I knew that wasn't Dean's statement, I simply took it as BC's position. So that Johnson said it is not directly material - it's squishy and it conflates economics and racial history anywhay. That's my point. Unless you are talking about Hardball Zero-Sum Affirmative Action, there are not 'black jobs' out there to be offered by either party. So either the economic policy is coherent and race-blind, as we know everyone believes anyway, or it is straight out racial pork, which no candidate not even Sharpton is going to offer. So why the conflation of the issues? It serves the purpose of warm and fuzzy.
Neither Johnson, nor Dean is talking about enabling Black Capitalism. There's no beef.
Posted by: Cobb at December 14, 2003 04:58 PMI'm trying to get a handle on this statement but it is very difficult. The backward approach:
Who exactly supports "black capitalism?" IIRC Nixon was the bc king, and he discarded the idea in favor of the Southern Strategy. The Democratic Party supports it by fiat I suppose, but I can't remember the last time I heard the GOP talking about it. There is an interesting mirror to crony capitalism in both Sharpton and Jackson's attempt to make loot off of legitimate black middle class suffering...and the people who tend to support this are Democratic elites--who benefit in a couple of problematic ways. Oh. The liquor companies support black capitalism too...but here I'm talking about the superpromoters.

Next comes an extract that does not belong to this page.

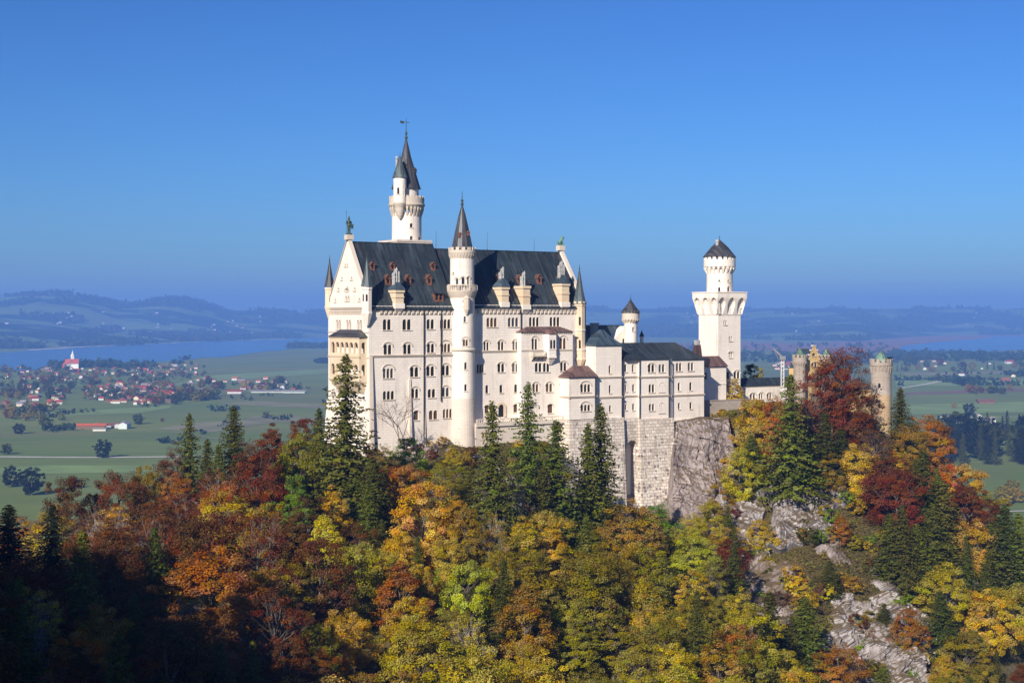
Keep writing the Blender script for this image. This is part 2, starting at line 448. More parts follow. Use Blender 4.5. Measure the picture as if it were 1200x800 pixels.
def on_hill(px, py, y0=230, y1=520):
    """the point of the hillside seen at px, py"""
    Ys = np.arange(y0, y1, .5); X = (px - 600) / F * Ys
    f = height(X, Ys) - (HY - py) / F * Ys
    k = np.where((f[:-1] < 0) & (f[1:] >= 0))[0]
    Y = float(Ys[k[0]]) if len(k) else 440.0
    return Vector(((px - 600) / F * Y, Y, (HY - py) / F * Y))
def crag(name, corners, matl, thick, amp, seed, nu=60, nv=60, blocky=1.0, ragged=1.0, zj=2.0, sharp=5.0, bulge=0.0):
    """a rough rock face: corners in world space (bottom-left, bottom-right, top-right, top-left), bulging to the open side"""
    bl, br, tr, tl = [Vector(c) for c in corners]
    nrm = (br - bl).cross(tl - bl).normalized()
    nrm.z *= .3; nrm.normalize()
    V = []
    for j in range(nv + 1):
        for i in range(nu + 1):
            s, t = i / nu, j / nv
            p = (bl * (1 - s) + br * s) * (1 - t) + (tl * (1 - s) + tr * s) * t
            q = Vector((p.x * .13 + seed * 7, p.y * .13, p.z * .07))
            n0 = noise.noise(q * 1.1 + Vector((31, 7, 3)))
            e = min(s, 1 - s, (t + .2) if ragged < .5 else t, 1 - t + (.02 if ragged < .5 else 0)) * 2
            edge = max(0.0, min(1.0, (e - ragged * (.22 + .55 * n0)) * sharp))
            n1 = noise.noise(q)
            n2 = noise.cell(Vector((p.x * .17 + p.z * .05 + .25 * n1, p.y * .17, p.z * .10 + p.x * .03 + seed)))
            n5 = noise.cell(Vector((p.x * .42 - p.z * .10, p.y * .42, p.z * .26 + p.x * .08 + .2 * n1 + seed)))
            n3 = -abs(noise.noise(q * 4.0)) * 1.6 + .4; n4 = noise.noise(q * 13.0)
            d = amp * (n1 * 1.6 + blocky * (.42 * n2 + .2 * n5) + .35 * n3 + .16 * n4)
            p = p + nrm * (edge * (d + thick + bulge * math.sin(math.pi * min(1, s * 1.15)) * (1 - .75 * t)) - (1 - edge) * 4.0)
            p.z += noise.noise(q * 2 + Vector((3, 1, 9))) * zj * (1 if t > .05 else 0)
            V.append(p)
    w = nu + 1
    fs = [(j * w + i, j * w + i + 1, (j + 1) * w + i + 1, (j + 1) * w + i) for j in range(nv) for i in range(nu)]
    me = bpy.data.meshes.new(name); me.from_pydata(V, [], fs); me.materials.append(matl); me.update()
    o = bpy.data.objects.new(name, me); col.objects.link(o)
    tag(o, kind='structure')
    return o
def outcrop(x0, x1, y0, y1, seed, mat='rock_pale', thick=1.2, amp=2.0, n=70, rg_=.75):
    crag('rock_outcrop', [on_hill(x0, y1), on_hill(x1, y1), on_hill(x1, y0), on_hill(x0, y0)], M[mat], thick, amp, seed, n, n, 1.0, rg_)
crag('cliff', [ray(782, 624, 441), ray(872, 624, 443), ray(858, 487, 460), ray(786, 488.5, 456)], M['rock'], .7, 2.1, 1, 110, 120, 1.0, .10, .6, 16.0, 3.5)
outcrop(832, 912, 572, 662, 2); outcrop(884, 1000, 540, 668, 3, 'rock_pale', 1.8, 2.6, 90, .6)
outcrop(945, 1112, 676, 850, 4, 'rock_pale', 1.6, 2.8, 110, .6); outcrop(1085, 1150, 668, 740, 5); outcrop(338, 378, 530, 620, 6)
outcrop(455, 590, 512, 612, 7, 'rock', .5, 2.0, 80, .8); outcrop(585, 700, 545, 640, 8, 'rock_pale', .3, 1.8, 80, .9); outcrop(855, 945, 640, 770, 9, 'rock', .3, 2.2, 80, .8)
outcrop(1010, 1060, 640, 700, 10, 'rock_pale', .6, 1.6, 60, .8); outcrop(940, 1010, 610, 690, 11, 'rock', 0, 1.6, 60, .9); outcrop(500, 520, 575, 625, 12, 'rock_pale', .6, 1.2, 40, .7)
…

"The defacto racist agenda of the Republican Party is neglectful campaigning." So the GOP's agenda is problematic not because they actively demonize black voters, but because they don't take the time to actively recruit them? I am probably misunderstanding this statement... but it appears to me that the Republicans do both. They don't take time to actively recruit african americans and they actively demonize them in order to recruit working class whites. The DNC plays the punk role by not standing up (until Dean).
"The republicans don't get paid to be racist... neither does the white electorate." I actually didn't say they were racist. I can't tell. I do know that they have effectively used race in order to convince voters that government is wasteful, criminals should be severely punished, and that poverty has a black face and will not be solved by "throwing money at the problem."
Even given all this, I do believe it is incumbent upon African Americans to get in where they fit in. I've even figured out how state's rights can be used to help rather than harm African American life chances. But we can't go into this project blindly.
Posted by: Lester Spence at December 19, 2003 09:38 PM
I think you should re-read the black commentator piece. The poverty stuff? That isn't Dean at all...that's JOHNSON'S HOWARD GRADUATION SPEECH OF 1965!
What is Dean's central argument? That the Southern Strategy is racist...and should be fought head on. My feelings about Dean "getting it" and Dean "having soul" are straightforward and outlined for all to see.
But the rise of the republican party in the modern era is largely due to racial demogoguery by the republicans and to the lack of heart of the democrats. Dean's speech on this issue should be regarded as a positive step forward. And while your point about the democratic party not doing anything unique for blacks is well taken, I'm not sure that's actually the point here. The point is to create a discursive framework by which candidates can honestly talk about the ISSUES rather than scapegoating (or being afraid to defend) black people.